------ Collected data ------

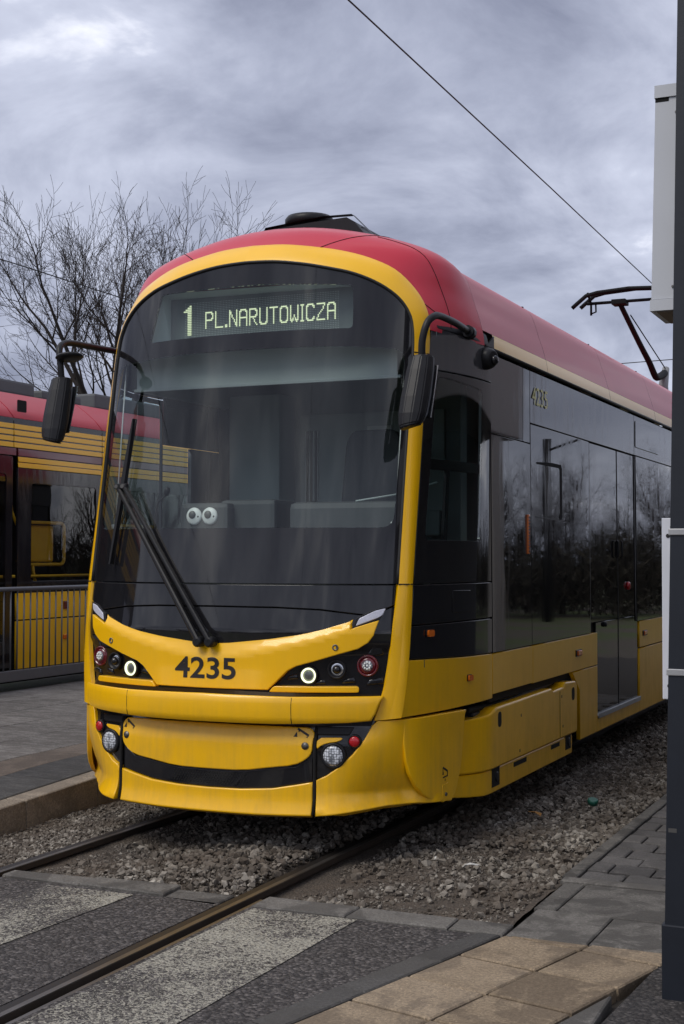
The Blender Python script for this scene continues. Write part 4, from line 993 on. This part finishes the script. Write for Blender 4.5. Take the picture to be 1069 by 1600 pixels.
for k, w in ((0, .008), (.25, .013), (.53, .022), (.8, .014), (1, .006)):
    p = a.lerp(b, k); vs_ += [p+Vector((-w, 0, 0)), p+Vector((w, 0, 0)), p+Vector((w*.6, -.022, 0)), p+Vector((-w*.6, -.022, 0))]
m.add(vs_, [[i*4+k, i*4+(k+1) % 4, (i+1)*4+(k+1) % 4, (i+1)*4+k] for i in range(4) for k in range(4)]+[[0, 1, 2, 3], [16, 17, 18, 19]]); m.build('wiper_blade', MATTE, wp)
MB().tube([a.lerp(b, k/10)+Vector((0, .018, 0)) for k in range(11)], .006, 5).build('wiper_rubber', RUB, wp)
# pantograph far back on the roof
PBLK = simple('pantograph_black', (.012, .012, .013), .6, spec=.08)
pan = empty('pantograph'); pan.parent = tram
PB = Vector((-.05, 12.35, 4.05)); PH = Vector((-.12, 10.35, 4.80))
MB().tube([(-.05, 12.9, 3.6), (-.05, 12.75, 4.0), (-.05, 12.95, 4.28)], [.07, .07, .05], 10).build('base_strut', simple('pantograph_grey', (.22, .22, .22), .5), pan)
MB().tube([(-.05, 13.0, 3.6), (-.05, 12.98, 4.2)], .022, 8).build('base_strut', PBLK, pan)
MB().box(-.5, .5, 12.4, 13.6, 3.6, 3.68, .01).build('base_frame', PBLK, pan)
pts = [Vector((-.05, 12.85, 4.20)), Vector((-.05, 12.55, 4.125)), PB+Vector((0, -.12, .03)), PB.lerp(PH, .22)+Vector((0, -.02, .02)), PB.lerp(PH, .5), PH]
MB().tube([catmull(pts, k/20) for k in range(21)], [.055-.022*k/20 for k in range(21)], 10).build('upper_arm', PBLK, pan)
MB().tube([(-.05, 12.9, 4.28), PB.lerp(PH, .8)+Vector((.02, .1, .06))], .008, 6).build('guide_rod', PBLK, pan)
for dy, dz in ((0, .0), (.42, .07)):
    y = PH.y+dy; z = PH.z+.13+dz
    pts = [(-.72, y, z-.17), (-.66, y, z-.12), (-.54, y, z-.025), (-.40, y, z+.005), (0, y, z+.03), (.5, y, z+.005), (.66, y, z-.025), (.86, y, z-.17)]
    MB().tube(pts, .026, 8).build('collector_bow', PBLK, pan)
MB().tube([(-.55, PH.y+.1, PH.z+.02), (.55, PH.y+.1, PH.z+.02)], .02, 8).build('head_tube', PBLK, pan)
for x in (-.5, .5):
    MB().tube([(x, PH.y+.1, PH.z-.13), (x, PH.y+.1, PH.z+.02), (x-.02, PH.y, PH.z+.14)], .016, 6).build('head_spring', PBLK, pan)
    MB().tube([(x+.06, PH.y+.1, PH.z+.0), (x+.05, PH.y+.15, PH.z-.08), (x-.0, PH.y+.1, PH.z-.11)], .012, 6).build('head_link', PBLK, pan)
MB().box(PH.x-.09, PH.x+.09, PH.y-.05, PH.y+.15, PH.z-.035, PH.z+.03, .01).build('head_clamp', PBLK, pan)
#@@TRAM_END
# ================================================================== second tram behind the railing
tram2 = empty('tram', (-6.2, 0, 0), 'older red, black and yellow striped tram standing behind the metal railing', 'tram')
X2 = 0.0
BLK2 = blackgloss('second_tram_black', (.012, .010, .012), .02, 1, .08)
RED2 = paint('second_tram_red', (.40, .018, .030), coat=.1, dirt=.1, spec=.25); YEL2 = paint('second_tram_yellow', (.92, .50, .005), coat=.3, dirt=.12)
DRED = paint('second_tram_maroon', (.12, .010, .018), dirt=.05)
TINT = glass('tinted_glass', (.72, .68, .70), .85)
def T2(a, b): return (0, a, b)
def P2(nm, poly, mt, off=0., dep=.03, par=tram2, ch=.003, holes=()): return panel(nm, poly, T2, mt, par, off, dep, .5, ch, False, holes, .5)
def T2r(a, b): return (-.42*clamp((b-3.20)/.36)**1.3, a, b)
def coach(y0, y1, doors):
    """one body module: lower panels, windows with panes, stripes, slanted red cantrail"""
    y0 += .006; y1 -= .006
    P2('skirt_panel', rect(y0, y1, .30, .852), YEL2); P2('skirt_panel', rect(y0, y1, .868, 1.174), YEL2)
    w = [rounded(rect(y0+.26, y1-.12, 1.31, 2.46), .05, 3)]
    wf = P2('window_band', rect(y0, y1, 1.182, 2.628), BLK2, 0, .03, tram2, .003, w)
    P2('pane', w[0], TINT, -.006, 0, wf, 0)
    for k in range(2): P2('stripe', rect(y0, y1, 2.634+k*.066, 2.690+k*.066), YEL2, .004)
    P2('stripe_ground', rect(y0, y1, 2.632, 2.764), BLK2, -.002)
    P2('maroon_band', rect(y0, y1, 2.768, 2.852), DRED)
def upper(y0, y1):
    P2('stripe_ground', rect(y0, y1, 2.856, 3.20), BLK2, -.002)
    for k in range(4): P2('stripe', rect(y0, y1, 2.862+k*.0715, 2.918+k*.0715), YEL2, .004)
    panel('cantrail', rect(y0, y1, 3.20, 3.56), T2r, RED2, tram2, 0, .03, .12, .006, gres=.1)
for a, b in ((-3.0, 1.2), (1.2, 3.6), (3.6, 6.18), (6.18, 7.97), (7.97, 10.4), (10.4, 13.0), (13.0, 16.5), (16.5, 20)): upper(a+.006, b-.006)
for a, b in ((-3.0, 1.2), (1.2, 3.6), (6.26, 7.97), (7.97, 10.4), (10.4, 13.0), (16.5, 20)): coach(a, b, 0)
for a, b in ((3.6, 6.24), (13.0, 16.5)):
    P2('maroon_band', rect(a, b-.01, 2.768, 2.852), DRED)
    mid = (a+b)/2
    for u, v in ((a+.03, mid-.012), (mid+.012, b-.04)):
        dl = P2('door_leaf', rounded(rect(u, v, .32, 2.76), .03, 2), BLK2, -.02, .04, tram2, .004, [rounded(rect(u+.12, v-.12, .62, 2.55), .05, 3)])
        P2('pane', rounded(rect(u+.12, v-.12, .62, 2.55), .05, 3), TINT, -.03, 0, dl, 0)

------

Stated exercise: Extract every line of the data exactly; pictures stay out.

Result of this exercise:
The Blender Python script for this scene continues. Write part 4, from line 993 on. This part finishes the script. Write for Blender 4.5. Take the picture to be 1069 by 1600 pixels.
for k, w in ((0, .008), (.25, .013), (.53, .022), (.8, .014), (1, .006)):
    p = a.lerp(b, k); vs_ += [p+Vector((-w, 0, 0)), p+Vector((w, 0, 0)), p+Vector((w*.6, -.022, 0)), p+Vector((-w*.6, -.022, 0))]
m.add(vs_, [[i*4+k, i*4+(k+1) % 4, (i+1)*4+(k+1) % 4, (i+1)*4+k] for i in range(4) for k in range(4)]+[[0, 1, 2, 3], [16, 17, 18, 19]]); m.build('wiper_blade', MATTE, wp)
MB().tube([a.lerp(b, k/10)+Vector((0, .018, 0)) for k in range(11)], .006, 5).build('wiper_rubber', RUB, wp)
# pantograph far back on the roof
PBLK = simple('pantograph_black', (.012, .012, .013), .6, spec=.08)
pan = empty('pantograph'); pan.parent = tram
PB = Vector((-.05, 12.35, 4.05)); PH = Vector((-.12, 10.35, 4.80))
MB().tube([(-.05, 12.9, 3.6), (-.05, 12.75, 4.0), (-.05, 12.95, 4.28)], [.07, .07, .05], 10).build('base_strut', simple('pantograph_grey', (.22, .22, .22), .5), pan)
MB().tube([(-.05, 13.0, 3.6), (-.05, 12.98, 4.2)], .022, 8).build('base_strut', PBLK, pan)
MB().box(-.5, .5, 12.4, 13.6, 3.6, 3.68, .01).build('base_frame', PBLK, pan)
pts = [Vector((-.05, 12.85, 4.20)), Vector((-.05, 12.55, 4.125)), PB+Vector((0, -.12, .03)), PB.lerp(PH, .22)+Vector((0, -.02, .02)), PB.lerp(PH, .5), PH]
MB().tube([catmull(pts, k/20) for k in range(21)], [.055-.022*k/20 for k in range(21)], 10).build('upper_arm', PBLK, pan)
MB().tube([(-.05, 12.9, 4.28), PB.lerp(PH, .8)+Vector((.02, .1, .06))], .008, 6).build('guide_rod', PBLK, pan)
for dy, dz in ((0, .0), (.42, .07)):
    y = PH.y+dy; z = PH.z+.13+dz
    pts = [(-.72, y, z-.17), (-.66, y, z-.12), (-.54, y, z-.025), (-.40, y, z+.005), (0, y, z+.03), (.5, y, z+.005), (.66, y, z-.025), (.86, y, z-.17)]
    MB().tube(pts, .026, 8).build('collector_bow', PBLK, pan)
MB().tube([(-.55, PH.y+.1, PH.z+.02), (.55, PH.y+.1, PH.z+.02)], .02, 8).build('head_tube', PBLK, pan)
for x in (-.5, .5):
    MB().tube([(x, PH.y+.1, PH.z-.13), (x, PH.y+.1, PH.z+.02), (x-.02, PH.y, PH.z+.14)], .016, 6).build('head_spring', PBLK, pan)
    MB().tube([(x+.06, PH.y+.1, PH.z+.0), (x+.05, PH.y+.15, PH.z-.08), (x-.0, PH.y+.1, PH.z-.11)], .012, 6).build('head_link', PBLK, pan)
MB().box(PH.x-.09, PH.x+.09, PH.y-.05, PH.y+.15, PH.z-.035, PH.z+.03, .01).build('head_clamp', PBLK, pan)
#@@TRAM_END
# ================================================================== second tram behind the railing
tram2 = empty('tram', (-6.2, 0, 0), 'older red, black and yellow striped tram standing behind the metal railing', 'tram')
X2 = 0.0
BLK2 = blackgloss('second_tram_black', (.012, .010, .012), .02, 1, .08)
RED2 = paint('second_tram_red', (.40, .018, .030), coat=.1, dirt=.1, spec=.25); YEL2 = paint('second_tram_yellow', (.92, .50, .005), coat=.3, dirt=.12)
DRED = paint('second_tram_maroon', (.12, .010, .018), dirt=.05)
TINT = glass('tinted_glass', (.72, .68, .70), .85)
def T2(a, b): return (0, a, b)
def P2(nm, poly, mt, off=0., dep=.03, par=tram2, ch=.003, holes=()): return panel(nm, poly, T2, mt, par, off, dep, .5, ch, False, holes, .5)
def T2r(a, b): return (-.42*clamp((b-3.20)/.36)**1.3, a, b)
def coach(y0, y1, doors):
    """one body module: lower panels, windows with panes, stripes, slanted red cantrail"""
    y0 += .006; y1 -= .006
    P2('skirt_panel', rect(y0, y1, .30, .852), YEL2); P2('skirt_panel', rect(y0, y1, .868, 1.174), YEL2)
    w = [rounded(rect(y0+.26, y1-.12, 1.31, 2.46), .05, 3)]
    wf = P2('window_band', rect(y0, y1, 1.182, 2.628), BLK2, 0, .03, tram2, .003, w)
    P2('pane', w[0], TINT, -.006, 0, wf, 0)
    for k in range(2): P2('stripe', rect(y0, y1, 2.634+k*.066, 2.690+k*.066), YEL2, .004)
    P2('stripe_ground', rect(y0, y1, 2.632, 2.764), BLK2, -.002)
    P2('maroon_band', rect(y0, y1, 2.768, 2.852), DRED)
def upper(y0, y1):
    P2('stripe_ground', rect(y0, y1, 2.856, 3.20), BLK2, -.002)
    for k in range(4): P2('stripe', rect(y0, y1, 2.862+k*.0715, 2.918+k*.0715), YEL2, .004)
    panel('cantrail', rect(y0, y1, 3.20, 3.56), T2r, RED2, tram2, 0, .03, .12, .006, gres=.1)
for a, b in ((-3.0, 1.2), (1.2, 3.6), (3.6, 6.18), (6.18, 7.97), (7.97, 10.4), (10.4, 13.0), (13.0, 16.5), (16.5, 20)): upper(a+.006, b-.006)
for a, b in ((-3.0, 1.2), (1.2, 3.6), (6.26, 7.97), (7.97, 10.4), (10.4, 13.0), (16.5, 20)): coach(a, b, 0)
for a, b in ((3.6, 6.24), (13.0, 16.5)):
    P2('maroon_band', rect(a, b-.01, 2.768, 2.852), DRED)
    mid = (a+b)/2
    for u, v in ((a+.03, mid-.012), (mid+.012, b-.04)):
        dl = P2('door_leaf', rounded(rect(u, v, .32, 2.76), .03, 2), BLK2, -.02, .04, tram2, .004, [rounded(rect(u+.12, v-.12, .62, 2.55), .05, 3)])
        P2('pane', rounded(rect(u+.12, v-.12, .62, 2.55), .05, 3), TINT, -.03, 0, dl, 0)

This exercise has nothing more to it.